The Supreme Court on Monday lifted a federal judge’s order prohibiting government agents from making indiscriminate immigration-related stops in the Los Angeles area that challengers called “blatant racial profiling.”
The court’s brief order was unsigned and gave no reasons. It is not the last word in the case, which is pending before a federal appeals court and may again reach the justices.
The court’s three liberal members dissented.
In the near term it allows what critics say are roving patrols of masked agents routinely violating the Fourth Amendment and what supporters say is a vigorous but lawful effort to enforce the nation’s immigration laws.
The lower courts had placed significant restrictions on President Trump’s efforts to ramp up immigrant arrests to achieve his pledge of mass deportations. Aggressive enforcement operations in Los Angeles — including encounters captured on video that appeared to be roundups of random Hispanic people by armed agents — have become a flashpoint, setting off protests and clashes in the area.
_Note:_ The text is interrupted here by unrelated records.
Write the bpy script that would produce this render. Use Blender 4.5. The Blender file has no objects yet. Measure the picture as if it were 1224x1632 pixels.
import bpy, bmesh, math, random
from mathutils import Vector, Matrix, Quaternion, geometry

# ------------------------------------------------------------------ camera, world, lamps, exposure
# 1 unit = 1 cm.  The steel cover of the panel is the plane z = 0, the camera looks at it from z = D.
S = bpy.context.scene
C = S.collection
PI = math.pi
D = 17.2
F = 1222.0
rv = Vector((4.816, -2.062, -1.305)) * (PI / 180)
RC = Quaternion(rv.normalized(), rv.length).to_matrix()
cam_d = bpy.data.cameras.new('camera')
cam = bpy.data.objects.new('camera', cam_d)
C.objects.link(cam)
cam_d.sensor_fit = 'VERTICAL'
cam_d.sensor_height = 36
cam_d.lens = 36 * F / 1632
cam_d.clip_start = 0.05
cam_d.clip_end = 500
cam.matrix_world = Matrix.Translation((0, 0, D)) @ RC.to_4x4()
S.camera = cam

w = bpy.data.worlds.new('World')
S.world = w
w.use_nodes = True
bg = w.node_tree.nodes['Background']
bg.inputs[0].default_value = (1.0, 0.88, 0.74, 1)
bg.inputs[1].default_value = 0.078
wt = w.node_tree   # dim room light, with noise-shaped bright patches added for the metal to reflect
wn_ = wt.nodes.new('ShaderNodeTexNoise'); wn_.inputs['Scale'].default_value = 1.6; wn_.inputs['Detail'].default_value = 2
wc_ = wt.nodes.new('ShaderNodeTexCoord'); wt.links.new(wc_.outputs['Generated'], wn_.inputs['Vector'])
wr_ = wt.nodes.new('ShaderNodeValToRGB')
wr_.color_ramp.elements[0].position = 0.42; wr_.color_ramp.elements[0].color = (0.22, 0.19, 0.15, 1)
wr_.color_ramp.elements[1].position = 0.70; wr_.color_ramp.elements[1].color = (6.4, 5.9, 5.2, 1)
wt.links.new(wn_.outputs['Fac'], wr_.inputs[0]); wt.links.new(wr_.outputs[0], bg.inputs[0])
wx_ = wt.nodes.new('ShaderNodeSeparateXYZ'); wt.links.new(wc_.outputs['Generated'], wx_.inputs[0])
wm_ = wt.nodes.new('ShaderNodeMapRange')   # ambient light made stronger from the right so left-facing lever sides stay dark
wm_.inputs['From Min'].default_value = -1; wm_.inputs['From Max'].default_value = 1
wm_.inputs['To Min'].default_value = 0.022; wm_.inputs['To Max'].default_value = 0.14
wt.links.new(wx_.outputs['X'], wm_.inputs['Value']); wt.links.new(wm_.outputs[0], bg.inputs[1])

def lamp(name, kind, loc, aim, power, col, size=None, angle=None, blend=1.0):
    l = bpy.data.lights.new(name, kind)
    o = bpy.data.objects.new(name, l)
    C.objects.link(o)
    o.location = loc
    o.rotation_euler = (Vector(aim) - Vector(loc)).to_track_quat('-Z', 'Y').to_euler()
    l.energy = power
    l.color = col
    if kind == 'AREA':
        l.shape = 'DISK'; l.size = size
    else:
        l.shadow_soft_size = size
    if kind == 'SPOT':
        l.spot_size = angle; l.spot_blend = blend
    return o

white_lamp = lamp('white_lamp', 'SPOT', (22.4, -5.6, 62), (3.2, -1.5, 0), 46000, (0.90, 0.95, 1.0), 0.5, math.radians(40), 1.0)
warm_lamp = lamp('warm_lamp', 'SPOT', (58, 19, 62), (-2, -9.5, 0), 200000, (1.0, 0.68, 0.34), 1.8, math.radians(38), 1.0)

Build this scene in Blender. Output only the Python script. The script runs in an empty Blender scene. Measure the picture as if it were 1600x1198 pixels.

Civil rights groups and several individuals filed suit, accusing the administration of unconstitutional sweeps in which thousands of people had been arrested in what they described in the suit as “indiscriminate immigration operations” that had swept up thousands of day laborers, carwash workers, farmworkers, caregivers and others.
“Individuals with brown skin are approached or pulled aside by unidentified federal agents, suddenly and with a show of force,” the complaint said, “and made to answer questions about who they are and where they are from,” violating the Fourth Amendment’s prohibition of unreasonable searches and seizures.